I mentioned it earlier in the context of like a local development environment.

But yeah, we've been spending a bunch of time thinking about like, how do people deploy code?

And I don't know the, I think the best way to illustrate it is kind of like, you choose your technology, you do some local development and figure out like, okay, this line of code does like, what I expected to do, you write some tests, to make sure that it does what you expected to do every single time from now until forever, right?

Then you kind of put something into QA, where you send it to your PM or like other designers and make sure it works how they expect it to work, kind of end to end.

Then you push the big prod, like send to prod button, and then you observe and see what happens and go and fix things.

And so one of the things that I've been really excited about is like, we've been picking off like small bits of that chain and improving all of them.
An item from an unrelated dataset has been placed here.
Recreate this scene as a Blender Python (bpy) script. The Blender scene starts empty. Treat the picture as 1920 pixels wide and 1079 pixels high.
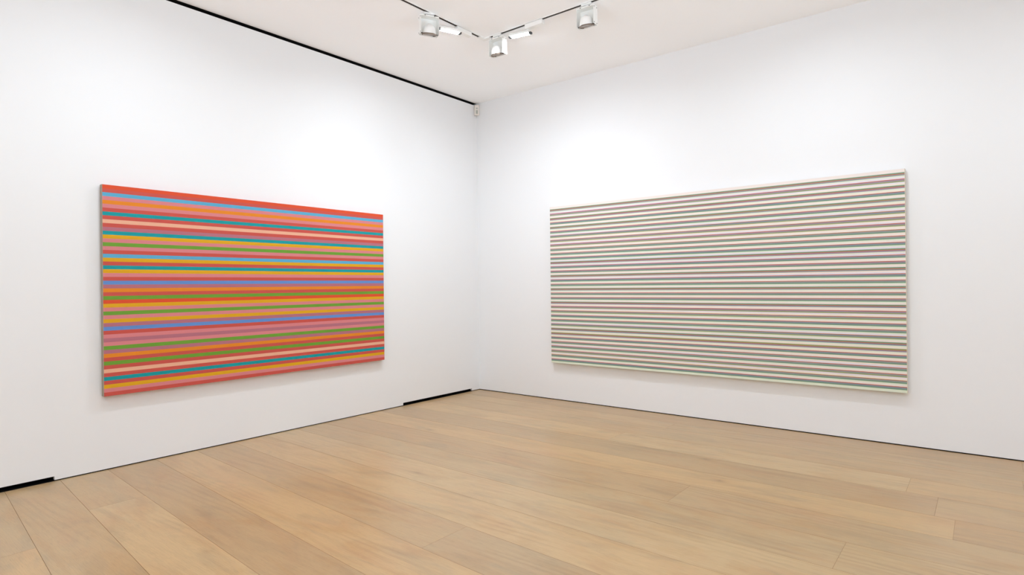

So like this past quarter, we have Wrangler dev and alpha and we're shipping like really major improvements to it and like, probably going to promote to GA sometime soon, which addresses local environment, we shipped Wrangler tail, which allows you to see your production logs, ship analytics, which also kind of helps demystify the later parts of it.

So I think kind of like connecting this full chain, it's kind of like this self progress bar, that thinking about all of it turning green is what's been really exciting me.

Well, so but do you have an end in sight?

Like it was the progress bar going to fill and it's all green. And then we go home or like, how do we what?

It sounds like we have you have some line of sight to what's coming, but like, how far does that bar stretch?

And how are you adding to that?

I think you can take it in all sorts of interesting directions. So what I think is, like, interesting that's coming out of Microsoft now is like GitHub code spaces, right is looking at their chain of like, they now own the source control and they introduce code spaces.

And so now you spend the time that you're like writing the actual code there too.

So I think there's always like interesting directions to grow in.

And the other thing too, is we have the new markets team and the distributed data teams that are also building stuff out that I think the workflow has had a lot of successes, like you ship an MVP and you get some feedback on it, but it's never going to be polished.

And I think in the serverless space, it is really, really important to get things really polished, because otherwise you're not providing that much more value than having to set things up yourself.

So yeah, I expect them to introduce kind of new points into the journey that will continue to iterate on.

I don't think the bar is ever fully complete.

I for one, I'm super excited to see what comes next. Thank you so much for joining Rita.

And hopefully, we'll have you on again soon. That sounds good. Thanks so much for having me.

Thank you all to everyone that watched.